Sempre me encantou no cinema de Tarantino - dentre outras milhares de coisas - a calma com que o diretor conduz suas tramas. A atmosfera cool que envolve os personagens de Pulp Fiction, por exemplo, parece se estender para o ofício do próprio cineasta, que, em ritmo relaxado (mas nunca desleixado, sempre perfeccionista ao extremo), move seu filme adiante. E Jackie Brown talvez seja a obra em que essa característica fica mais evidente. Tarantino radicaliza a opção de inserir afazeres e diálogos cotidianos nas vidas de seus personagens (algo que já ocorrera de forma memorável em seus dois longas anteriores), desglamourizando totalmente tanto criminosos (como aqueles interpretados maravilhosamente por Samuel L. Jackson e Robert De Niro) quanto homens da lei (os personagens de Robert Forster e Michael Keaton, por exemplo). Desglamouriza, em certo sentido, seu próprio cinema. E compõe, a partir daí, um retrato meio-amargo de uma Los Angeles que, apesar de ensolarada, nada tem de "cidade dos sonhos".
Jackie Brown é o atestado de maturidade de Tarantino enquanto diretor de cinema (sua mise-en-scéne é primorosa), por mais que não seja seu melhor filme (mas nem está tão longe disso).
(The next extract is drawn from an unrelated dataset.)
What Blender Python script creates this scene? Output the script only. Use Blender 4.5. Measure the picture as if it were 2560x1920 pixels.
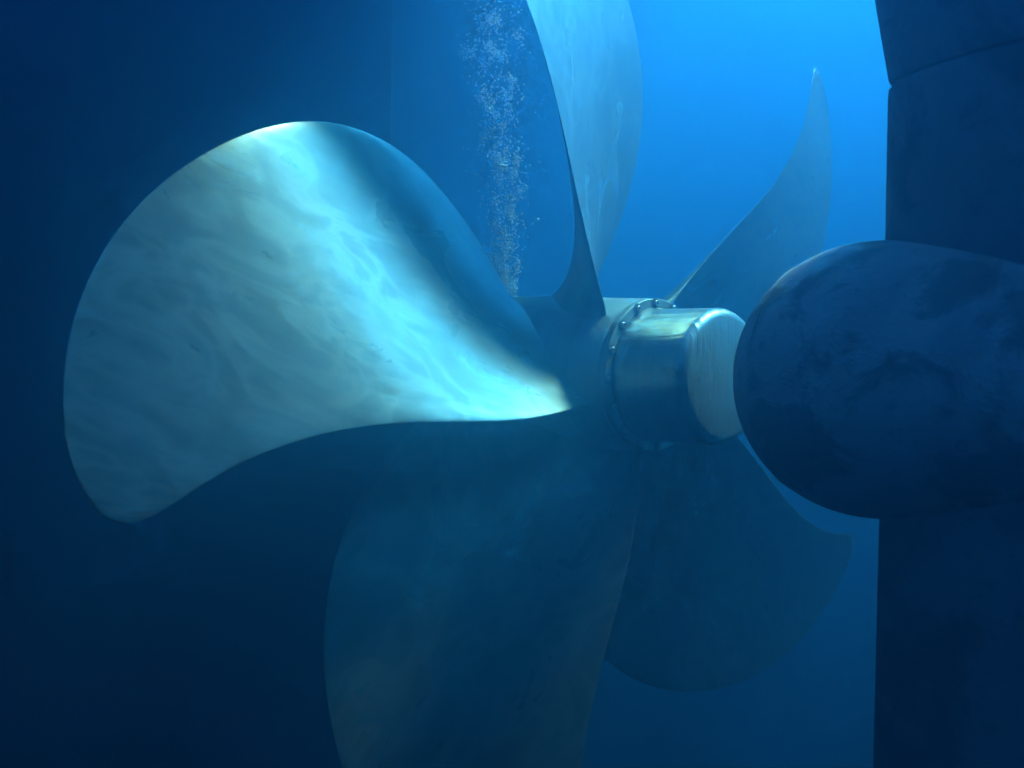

Maturidade que se materializa, na trama, no relacionamento entre os personagens de Pam Grier e Robert Forster: dois adultos, castigados pela vida, que se interessam um pelo outro, sem grandes arroubos de loucura e paixão - e sem necessariamente concretizarem esse interesse. Quem esperaria de Quentin Tarantino uma das mais singelas e verdadeiras histórias de amor do cinema americano da década de 1990?